The title track is the most straight rocking tune on the album, a big quasi-grunge song that resembles Stone Temple Pilots with its big riff, bass-heavy groove and nice little syncopated chorus tying things together. A clever arrangement interspersed with false finishes gives it a pounding feel that makes it very enjoyable. Breakupbox mixes that Fleetwood Mac-ish feel with a country twang that belies the band’s Southern roots, It’s Danger has a nice 60s lounge thing going on, and Helping Hands melds some 50s rockabilly stylings with a fun fuzz-guitar driven chorus. No two tracks on this album sound the same, which is more than welcome nowadays.

 

However, for all their stylistic gymnastics, the things bUGbRAIN do just don’t quite hang together the way you would hope. There’s a real sense of the band struggling with just what kind of sound they want to have, and the indecision comes across in the lyrics, which are pleasingly obscure and fairly catchy, but fall just the wrong side of shallow, leaving songs a little light when you feel they ought to have more punch.
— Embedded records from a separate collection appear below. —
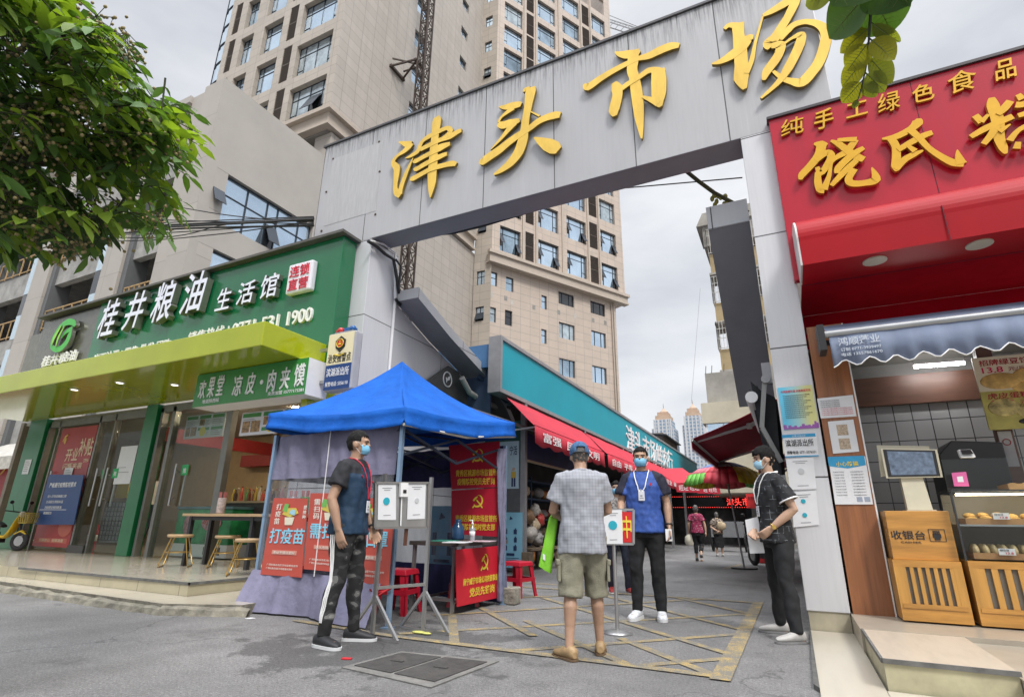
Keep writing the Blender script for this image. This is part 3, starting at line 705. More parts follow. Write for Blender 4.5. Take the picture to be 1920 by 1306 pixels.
# ---- crane mast with its ties, and a jib further off
RUST = mat('crane_steel', (.075,.055,.045), .65, .3, var=.3, vscale=3)
mast = thing('crane_mast', 'brown lattice crane mast tied to the side of the beige tower', 'crane mast', loc=(-20.6,27,0))
mc = Xp(795, 110, -20.8); mx_, my_ = mc.x, mc.y; s = .33
b = MB()
corn = [(mx_-s,my_-s),(mx_+s,my_-s),(mx_+s,my_+s),(mx_-s,my_+s)]
for c in corn: b.bar((*c,0),(*c,62),.10)
z = 0; i = 0
while z < 60:
    for k in range(4):
        a, c = corn[k], corn[(k+1) % 4]
        b.bar((*a,z),(*c,z),.05); b.bar((*(a if i % 2 else c),z),(*(c if i % 2 else a),z+1.3),.045); b.bar((*(c if i % 2 else a),z),(*(a if i % 2 else c),z+1.3),.05)
    z += 1.3; i += 1
b.build('lattice', RUST, mast)
for zt in (34.3,46.0):
    b = MB(); wy = my_-.9
    b.bar((TX+.1,wy-.1,zt-.3),(TX+.1,my_+.7,zt-.3),.2); 
    for y in (wy, my_+.5):
        b.bar((TX+.15,y,zt-.3),(mx_-s,my_-s,zt),.12); b.bar((TX+.15,y,zt+.4),(mx_-s,my_+s,zt),.10)
    b.bar((mx_-s-.2,my_-s-.1,zt),(mx_-s-.2,my_+s+.1,zt),.2); b.build('tie_frame', RUST, mast)
jib = thing('crane_jib', 'grey lattice crane jib against the sky right of the tower', 'crane', loc=(-5,75,60))
def jpt(x, y): return Yp(x, y, 75)
b = MB(); A, Bq = jpt(1060,15), jpt(1300,92); A2 = A+Vector((0,0,1.5)); 
n = 22
for off in ((0,0,0),(0,1.4,0),(0,.7,1.3)): b.bar(A+Vector(off), Bq+Vector(off), .14)
for i in range(n):
    p = A.lerp(Bq, i/n); q_ = A.lerp(Bq, (i+1)/n)
    b.bar(p, p.lerp(q_,.5)+Vector((0,.7,1.3)), .08); b.bar(p.lerp(q_,.5)+Vector((0,.7,1.3)), q_, .08); b.bar(p+Vector((0,1.4,0)), q_, .06)
b.build('lattice', mat('crane_grey', (.28,.28,.29), .6, .2), jib)
b = MB(); b.tube([jpt(1060,-12), jpt(1145,30), jpt(1290,88)], .06, 6); b.build('pendant_line', MATS['crane_grey'], jib)
# ================================================================== the market lane behind the gate
WHT = mat('white_paint', (.78,.78,.78), .5, var=.03); WHTL = mat('white_lettering', (.80,.80,.80), .45, var=.02)
TEAL = mat('teal_sign_panel', (.004,.33,.42), .5, var=.05, vscale=.8, dirt=.12, dirtcol=(.02,.2,.25), dscale=.9)
ALF = mat('aluminium_frame', (.34,.34,.35), .45, .4, var=.08)
BLUER = mat('blue_sheet_roof', (.06,.16,.32), .55, .1, var=.12, vscale=2)
REDA = mat('red_awning_cloth', (.50,.022,.045), .7, var=.12, vscale=2.2, stretch=(1,.4,1))
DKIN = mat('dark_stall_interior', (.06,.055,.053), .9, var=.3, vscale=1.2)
DRED = mat('dark_red_awning', (.34,.010,.028), .75, var=.15, vscale=1.5)
STEEL = mat('stainless_steel', (.42,.42,.42), .32, .75, var=.08, vscale=9, stretch=(1,1,.2))
BLK = mat('black_plastic', (.018,.018,.02), .45, var=.1)
RUB = mat('rubber', (.02,.02,.021), .8, var=.15)

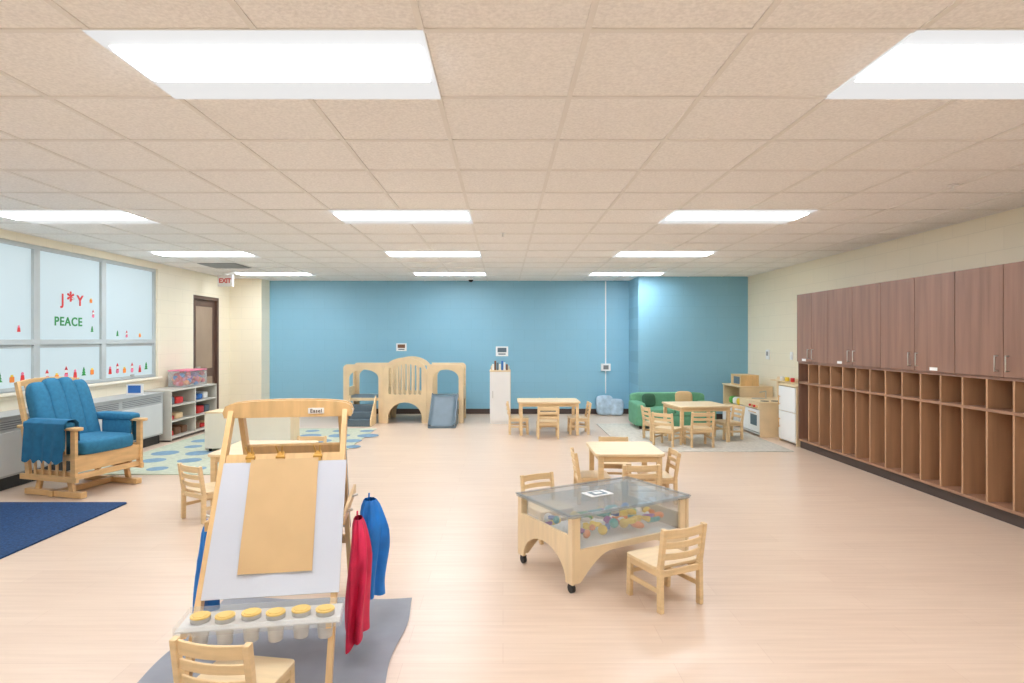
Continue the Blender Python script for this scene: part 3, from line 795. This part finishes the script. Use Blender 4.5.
# ------------------------------------------------------------------ play kitchen (faces -X)
def kit(name, xf, y0, y1, h, style):
    t = B(); xb2 = XR-.016
    t.mm((xf+.015, y0, .0), (xb2, y0+.018, h), 'birch_h'); t.mm((xf+.015, y1-.018, .0), (xb2, y1, h), 'birch_h')
    t.mm((xb2-.012, y0+.018, .02), (xb2, y1-.018, h), 'white'); t.mm((xf, y0-.008, h), (xb2, y1+.008, h+.02), 'birch_h'); t.mm((xf+.015, y0+.018, .03), (xb2-.012, y1-.018, .05), 'white')
    ym = (y0+y1)/2
    if style == 'fridge':
        t.mm((xf, y0+.02, .05), (xf+.016, y1-.02, h*.55), 'white'); t.mm((xf, y0+.02, h*.56), (xf+.016, y1-.02, h-.01), 'white')
        t.cyl((xf-.025, y1-.07, h*.25), (xf-.025, y1-.07, h*.42), .008, 'honey'); t.cyl((xf-.025, y1-.07, h*.65), (xf-.025, y1-.07, h*.82), .008, 'honey')
        for z in (h*.27, h*.40, h*.67, h*.80): t.cyl((xf-.025, y1-.07, z), (xf, y1-.07, z), .005, 'honey')
        t.prism([(y0, h+.02), (y1, h+.02)]+arc(ym, h+.02, (y1-y0)/2, .09, 0, 180, 10)[1:-1], 'x', xb2-.03, xb2-.012, 'birch_h')
    elif style == 'stove':
        t.mm((xf, y0+.02, .07), (xf+.016, ym-.004, h-.10), 'white'); t.mm((xf, ym+.004, .07), (xf+.016, y1-.02, h-.10), 'white')
        t.mm((xf-.004, y0+.08, .16), (xf, ym-.07, h-.18), 'slate')
        t.cyl((xf-.025, y0+.07, h-.14), (xf-.025, ym-.06, h-.14), .007, 'honey')
        for k in range(4): t.cyl((xf-.02, y0+.08+.08*k, h-.05), (xf+.015, y0+.08+.08*k, h-.05), .018, TOY[0] if k % 2 else M['honey'])
        t.mm((xf+.006, y0+.02, h-.09), (xf+.016, y1-.02, h-.0), 'birch_h')
        for k in range(2): t.cyl((xf+.15+.16*k, y0+.16, h+.02), (xf+.15+.16*k, y0+.16, h+.026), .06, 'black')
        t.cyl((xf+.22, ym+.17, h+.02), (xf+.22, ym+.17, h+.03), .10, 'chrome'); t.cyl((xf+.34, ym+.17, h+.02), (xf+.34, ym+.17, h+.14), .01, 'chrome'); t.cyl((xf+.34, ym+.17, h+.14), (xf+.24, ym+.17, h+.12), .01, 'chrome')
        t.prism(rrect(y0, h+.02, y1, h+.36, .05), 'x', xb2-.03, xb2-.013, 'birch_h', holes=[rrect(y0+.07, h+.10, ym-.03, h+.28, .02), rrect(ym+.03, h+.10, y1-.07, h+.28, .02)])
        t.mm((xb2-.15, y0+.03, h+.30), (xb2-.03, y1-.03, h+.315), 'birch_h')
        for k in range(3): t.cyl((xb2-.09, y0+.1+.17*k, h+.315), (xb2-.09, y0+.1+.17*k, h+.375), .03, [TOY[0], TOY[2], M['white']][k])
    else:
        t.mm((xf+.012, y0+.02, h*.48), (xf+.30, y1-.02, h*.50), 'birch_h')
        t.mm((xf, y0+.02, .05), (xf+.016, ym-.003, h*.46), 'white'); t.mm((xf, ym+.003, .05), (xf+.016, y1-.02, h*.46), 'white')
        for s in (-1, 1): t.ball((xf-.012, ym+s*.04, h*.35), (.025,.025,.025), 'honey')
        for k in range(4): t.cushion((xf+.15, y0+.12+.17*k, h*.5+.07), (.14,.12,.13), [TOY[0], TOY[2], M['white'], TOY[1]][k], p=.6)
        t.mm((xf+.06, y0+.08, h+.02), (xf+.36, y1-.25, h+.20), 'maple'); t.mm((xf+.055, y0+.13, h+.05), (xf+.06, y1-.38, h+.17), 'slate')
    return t.finish(name, (0,0,.0), 0, .002)
kit('play_refrigerator', 3.97, 8.14, 8.66, .80, 'fridge')
kit('play_stove', 3.80, 8.90, 9.66, .50, 'stove')
kit('play_cupboard', 3.88, 9.86, 10.62, .66, 'cup')

# ------------------------------------------------------------------ world, camera
w = bpy.data.worlds.new('World'); scene.world = w; w.use_nodes = True
w.node_tree.nodes['Background'].inputs[0].default_value = (1, .98, .95, 1); w.node_tree.nodes['Background'].inputs[1].default_value = 0.6
cam = bpy.data.cameras.new('Camera'); co = bpy.data.objects.new('Camera', cam); scene.collection.objects.link(co)
co.location = (0, 0, 1.46); co.rotation_euler = (pi/2, 0, 0)
cam.sensor_width = 36; cam.lens = 600/1024*36; cam.shift_x = 9/1024; cam.shift_y = -2.5/1024; cam.clip_start = .05
scene.camera = co
scene.view_settings.view_transform = 'Standard'
scene.view_settings.exposure = 0.0
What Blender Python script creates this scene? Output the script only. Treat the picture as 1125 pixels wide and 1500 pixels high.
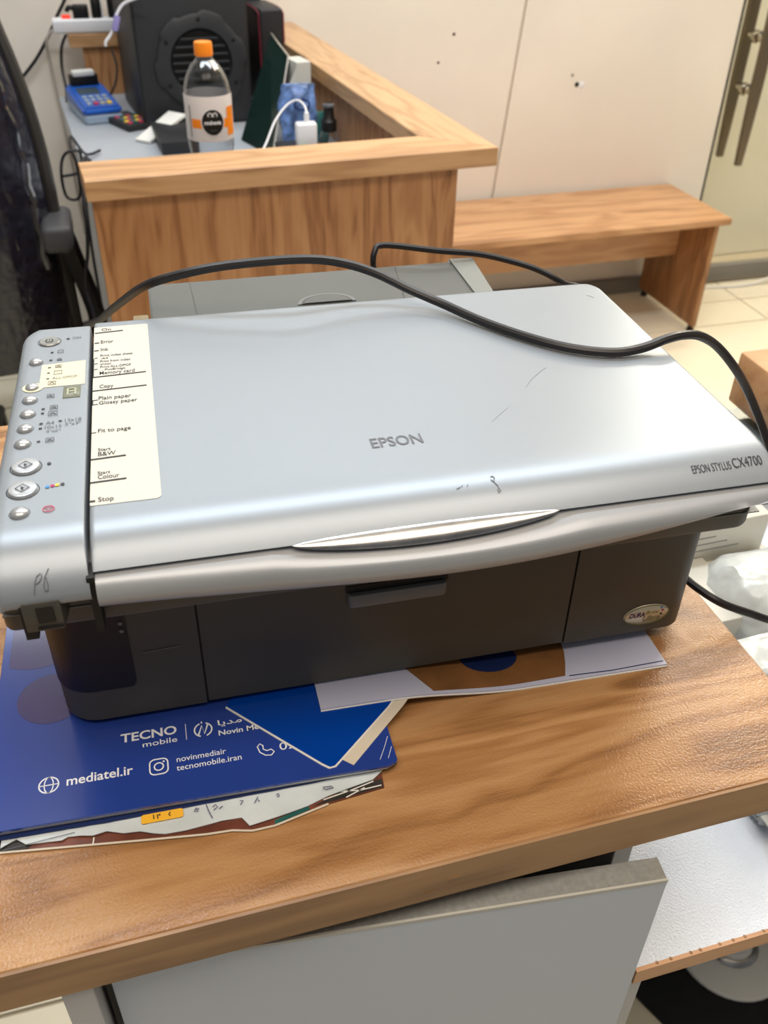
import bpy, bmesh, math, random
from mathutils import Vector, Matrix
random.seed(7)
S = bpy.context.scene
COL = S.collection
for o in list(bpy.data.objects):
    bpy.data.objects.remove(o, do_unlink=True)

# ------------------------------------------------------------------ camera
cam = bpy.data.cameras.new('camera')
cam.sensor_fit = 'VERTICAL'; cam.sensor_height = 36.0
cam.lens = 1341.28 * 36.0 / 1500.0
cam.clip_start = 0.01
cam.dof.use_dof = True; cam.dof.focus_distance = 0.60; cam.dof.aperture_fstop = 12.0
camo = bpy.data.objects.new('camera', cam); COL.objects.link(camo)
RT = Vector((0.96060, -0.27725, 0.01947)); UP = Vector((0.15012, 0.57652, 0.80318)); FW = Vector((0.23391, 0.76861, -0.59543))
mm = Matrix((RT, UP, -FW)).transposed().to_4x4(); mm.translation = (0, 0, 1.45)
camo.matrix_world = mm
S.camera = camo

# ------------------------------------------------------------------ world, lamps, exposure
W = bpy.data.worlds.new('room_ambience'); S.world = W; W.use_nodes = True
W.node_tree.nodes['Background'].inputs[0].default_value = (1.0, 0.98, 0.95, 1)
W.node_tree.nodes['Background'].inputs[1].default_value = 0.18
def area(name, loc, size, power, col, aim=None):
    l = bpy.data.lights.new(name, 'AREA'); l.shape = 'RECTANGLE'; l.size, l.size_y = size
    l.energy = power; l.color = col
    o = bpy.data.objects.new(name, l); COL.objects.link(o); o.location = loc
    if aim is not None:
        o.rotation_euler = (Vector(aim) - Vector(loc)).to_track_quat('-Z', 'Y').to_euler()
    return o
COOL = (0.86, 0.94, 1.0); WARM = (1.0, 0.90, 0.76)
area('ceiling_panel_light', (0.35, 1.34, 2.86), (2.0, 0.28), 34, COOL)
area('ceiling_panel_light', (0.30, 2.75, 2.86), (2.0, 0.35), 15, COOL)
area('ceiling_panel_light', (0.10, -0.15, 2.86), (2.0, 0.9), 33, (1.0, 0.87, 0.72))
area('ceiling_panel_light', (2.1, 2.05, 2.86), (0.8, 0.8), 30, WARM)
area('corridor_fill', (2.75, 3.18, 2.8), (1.1, 0.14), 45, (1.0, 0.96, 0.84))  # added fill, no such lamp seen; brightens the wall behind the glass door
S.view_settings.view_transform = 'Standard'; S.view_settings.look = 'None'
S.view_settings.gamma = 1.0; S.view_settings.use_curve_mapping = False
S.view_settings.exposure = 0.08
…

Lead singer Brain’s delivery doesn’t really suit the scattershot style, either. His vocals are competent and well-sung – not whined or growled, another welcome break from the norm – but he lacks the range to bring the differing influences together into any kind of cohesive whole, sounding out of place and, occasionally, bland on some tracks.

Likewise, the entire band are clearly good musicians, but they don’t quite produce the spark needed to carry off the difficult combination of sounds they go for. Perhaps it’s the fault of the loudness war, but the drums in particular on the album seem to be missing some of the flair required to drive Flashback Moon to the next level, keeping time but not really enhancing the rhythm section of the songs throughout. Things aren’t helped by a one-dimensional production that lacks intensity in places where it’s sorely needed.

 

That said, these problems are well-managed for the most part. Some nicely employed vocal FX work helps the singing from becoming boring, the songs are short and to the point, not outstaying their welcome, and Brain and guitar partner Bugsy conjure up some excellent solos and breaks, usually where they’re not expected to be, which hints at the potential bUGbRAIN have to be a much tighter, more memorable band.

There’s a lot to like about Flashback Moon; it’s fun, imaginative and ambitious when it works, and it stands out among a lot of the modern rock music available today as more than just the usual canny marketing tool. It’s just a shame that the album is missing some key elements needed to deliver on that ambition and imagination. A little more focus and an improved production, and bUGbRAIN’s next outing could be very good indeed.